Today was a great day. My much anticipated package arrived. Drop Like Stars, the new book by Rob Bell, teaching pastor of Mars Hill Church in Grand Rapids, Michigan. For more information about Rob you can visit his site here. I of course immediately dropped (huh interesting choice of word) everything that I had on me and ripped open the package and eagerly opened the huge hardcover book.
No, I haven’t finished it yet. Are you crazy?
I have started reading it and im only a couple of pages in and already have fallen in love with it and had to put it down when I read his little blurb about the “Prodigal Son.” I stopped because I just had to share. Here is what it says in the text. I’ll be starting with the older sons response the whole village party of his little brother returning.
“This celebration infuriates the older brother. He refuses to join the party and instead argues the injustice of it all to their father, who responds, ‘My son, you are always with me, and everything I have is yours. But we had to celebrate and be glad because this brother of yours was dead and is alive; he was lost and is found.’
The older then has a moment of profound enlightenment. He puts his arm around his father and says, ‘You’re right, Dad. I’m sorry I’ve been such an ass. Can I get you a beer?’
Uh…actually, that’s not how the story ends. The story ends with the father’s words about how everything he has belongs to his son and how they have to celebrate because his son ‘was dead and is alive again.'”
What an odd way to finish a story? It begs the question, “Why doesn’t God give us a little bit more closure on this story? We don’t know what the elder brother decides to do. He could’ve pulled a Cain and killed the younger brother or could have done what is right and welcomed his brother back with open arms. We don’t know.
Where is the Hollywood ending?
Well, Rob provides the scene that is already in your head I’m sure.

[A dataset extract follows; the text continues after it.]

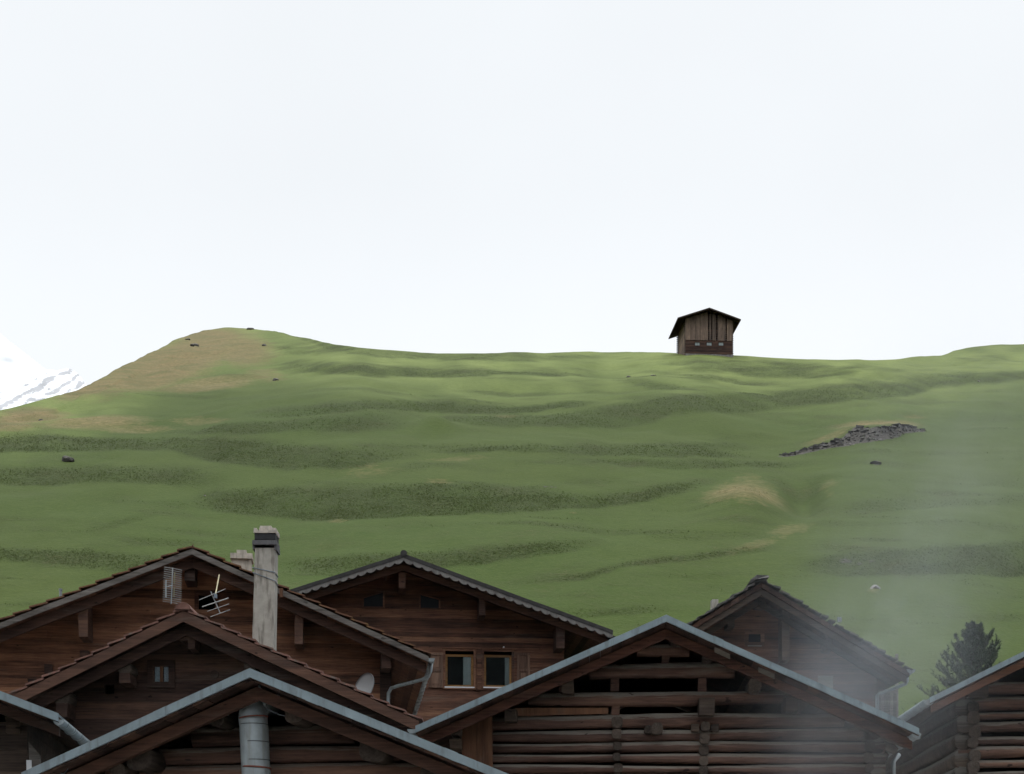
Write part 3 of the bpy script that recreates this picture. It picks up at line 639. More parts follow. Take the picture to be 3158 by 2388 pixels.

“The older brother enters the party and the younger brother is surrounded by people who want to talk to him but he sees his brother and so he says to them, ‘just a minute, please’ as he starts walking toward his brother and the orchestra music in the background gets louder and louder as they get closer and closer until they embrace and everybody at the party circles around them and starts clapping and then the camera pans over to that one last shot – the one of the father holding a glass of champagne with a smile on his face and a tear in his eye.”
Some elder brothers never join the party Some fathers never throw one. Some brothers never come back. Some things never get resolved.
In the midst of tragedy people affected by it want answers and it would wise of us to just be present with them. Don’t say anything, but just be present. Sometimes we dont do that. We say things like, “this is just how God planned it,” which makes us think, “The god who planned THAT is not a god I want anything to do with.”
Life hurts. We have times of laughter, suffering, joy, and pain. During these times we desire answers from God but we are met with silence. I think the silence in the midst of pain is brilliant. God wired us to be relational, creative, emotional beings. He knows we want answers, but time and time again He meets our questions with silence because there is a time and place for words.
Sometimes even though we think we want answers, who’s to say we’re gonna like the answers that we get? Just having people present and there because they can be speaks more than words do. Even in 1 Corinthians we learn in the “love chapter” what love really is and in that section of passage everything that describes love is not using words. It’s action.
Actions speak louder than words. God teaches us in this moment that in life there are things that wont be resolved. They wont have a definite absolute answer.
Not everything in life has a hollywood ending, but God is always present.